La lecture de la presse du matin du 24 décembre a dû être difficile pour François Bayrou. En effet, les titres des journaux reflètent un ton moqueur face à l’annonce d’un gouvernement censé impressionner par la présence de nombreux anciens ministres, dont deux anciens Premiers ministres, Élisabeth Borne et Manuel Valls.
Le quotidien Le Figaro, traditionnellement aligné à droite, évoque sobrement un « gouvernement d’expérience », tout en ajoutant qu’il s’agit d’une tentative de « durer », ce qui ne présage rien de bon. De son côté, L’Opinion, journal libéral, ironise sur un « passé recomposé ». Libération parle d’un « gouvernement fantôme », tandis que Mediapart va plus loin en qualifiant cette nouvelle équipe de « zombie ».
Pour les Français qui se souviennent, l’alignement de ces figures politiques ne suscite pas l’effet « waouh » escompté. En effet, leur expérience rappelle davantage des échecs que des succès.
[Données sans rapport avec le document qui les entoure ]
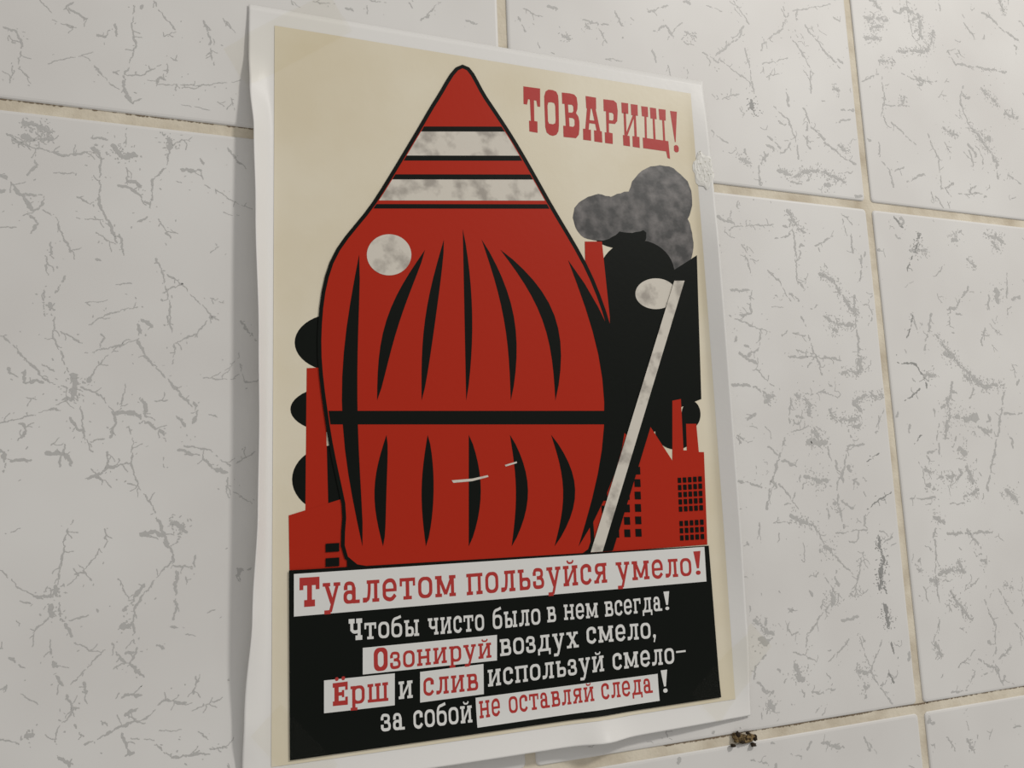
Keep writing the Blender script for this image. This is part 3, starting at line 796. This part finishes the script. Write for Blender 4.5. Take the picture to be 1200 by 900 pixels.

Élisabeth Borne, à la tête du ministère de l’Éducation, et Gérald Darmanin, en charge de la Justice, ne pourront pas faire oublier les controverses autour de la loi sur l’immigration, adoptée avec le soutien du Rassemblement National (RN), ni la réforme des retraites passée par le biais de l’article 49.3. Manuel Valls, quant à lui, est le symbole de l’échec avec sa non-candidature à l’élection présidentielle de 2017 et ses déconvenues électorales successives, tant en Catalogne qu’en France. Amélie de Montchalin, responsable des Comptes publics, revient sur le devant de la scène après avoir été rejetée par les électeurs de sa circonscription.
En examinant les ministres reconduits, tels que l’inoxydable Rachida Dati, il apparaît que les « grands noms » mis en avant cachent une continuité au sein d’un gouvernement qui semble figé, comme si le gouvernement Barnier, pourtant censuré, continuait de fonctionner malgré tout.
François Bayrou sous étroite surveillance
La formation de l’équipe par François Bayrou met en lumière une négation des résultats électoraux et des choix du Parlement. Le Premier ministre, en effet, n’a pas réussi à élargir sa base politique vers la gauche à l’Assemblée, un engagement initial sur lequel beaucoup fondaient leurs espoirs. En refusant de geler la réforme des retraites, symbole fort du pouvoir macronien, il renvoie les socialistes dans l’opposition. La présence de François Rebsamen, ancien proche de François Hollande, à l’Aménagement du territoire, ou d’Éric Lombard, ex-associé de Michel Sapin, à Bercy, ne parviendra pas à masquer cette réalité, d’autant plus qu’ils ont tous deux rallié Emmanuel Macron depuis longtemps.
De plus, François Bayrou semble perdre du soutien à sa droite, Laurent Wauquiez étant mécontent de ne pas avoir été nommé au ministère de l’Économie, ce qui réduit le soutien des Républicains. Malgré la présence de Bruno Retailleau à l’Intérieur, le président du groupe républicain à l’Assemblée nationale a annoncé que son groupe « votera texte par texte ».
Crise de régime
Par ailleurs, ce nouveau gouvernement marque une nouvelle défaite face au Rassemblement National. Ce dernier a réussi à influencer la composition du gouvernement en empêchant la nomination de personnalités comme Xavier Bertrand et Roland Lescure, qui se sont engagés à lutter contre l’extrême droite. Ainsi, François Bayrou se retrouve encore plus sous la surveillance du Rassemblement National que son prédécesseur.
Le macronisme semble s’enliser, se répétant à travers une rotation de son personnel à la tête de l’État, sous prétexte que la tripartition de l’espace politique empêcherait toute alternative. Cependant, cette situation ne fait qu’aggraver la crise de régime. Cette dynamique n’échappe pas aux observateurs étrangers, comme le grand quotidien allemand Frankfurter Allgemeine Zeitung, qui titre : « Die Agonie der Fünften Republik ». Pas besoin de traduction.